“Ik heb nog nooit zoiets zó erg gehaat als ik dit nu haat” hoor ik haar zeggen met een wanhopige ondertoon in haar jonge stem. En ik snap het. Ook al heb ik geen idee waar de tiener het over heeft. Sterker nog: ik weet niet eens hoe ze eruit ziet. Ze loopt namelijk achter me. 😉
Misschien heeft haar vriendje het uitgemaakt, heeft ze een slecht cijfer gehaald voor haar natuurkundetoets of gaan haar ouders scheiden. Het zou ook kunnen dat ze dit jaar wéér naar die ene camping in Frankrijk op vakantie gaan terwijl ze liever een stedentripje naar Rome wilde maken, dat ze gezakt is voor haar brommerrijbewijs of op zoek is naar een leuk baantje maar die niet kan vinden.
De mogelijkheden zijn werkelijk eindeloos en toch snap ik precies wat het meisje bedoelt. Want in het moment kan een ervaring – welke ervaring dan ook – zo ontzettend naar zijn dat je alleen maar wilt ontsnappen. Omdat het voelt als het meest afschuwelijke dat je ooit hebt meegemaakt.
Maar wat je ook voelt… Het is altijd hetzelfde. Nooit iets anders, nooit het ergste dat je hebt meegemaakt.
In elk moment ervaar je namelijk hoe het denken tot leven gewekt worden door je bewustzijn. Dat bewustzijn is héél goed in zijn werk en discrimineert niet. Daarom kan het steeds opnieuw voelen alsof dit écht het allerergste is dat je ooit hebt meegemaakt. Toch is altijd hetzelfde systeem aan het werk.
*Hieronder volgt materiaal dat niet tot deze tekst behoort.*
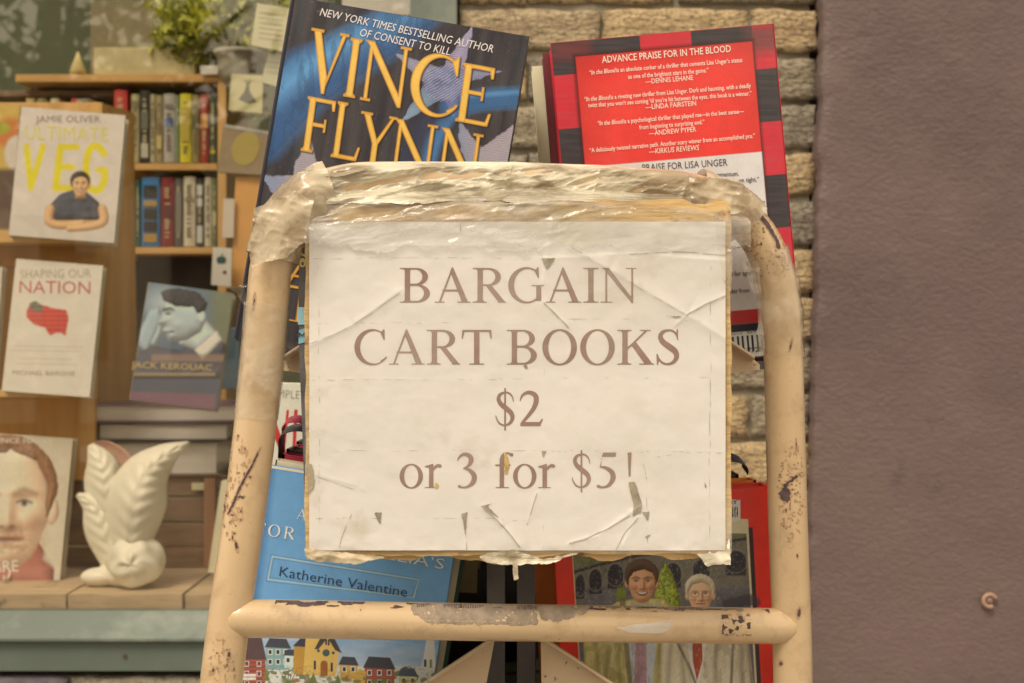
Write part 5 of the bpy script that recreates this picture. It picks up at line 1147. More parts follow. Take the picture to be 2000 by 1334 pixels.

Het kan heel makkelijk zijn om mee te gaan in de illusie die dat systeem opwekt, want die lijkt levensecht. Dus ga je er lekker voor zitten in die gedachtentrein van je die met hoge snelheid op hel en verdoemenis afkoerst.
Of niet.
Inzicht in hoe je menselijke ervaring ontstaat zorgt er namelijk voor dat er een klein beetje afstand kan ontstaan tussen jou en de situatie die je in het moment even heel erg haat. En dat geeft lucht en vrijheid. Vrijheid om uit je gedachtentrein te stappen bij het volgende station, nú aan de noodrem te trekken of om gewoon te blijven zitten en te genieten van het uitzicht.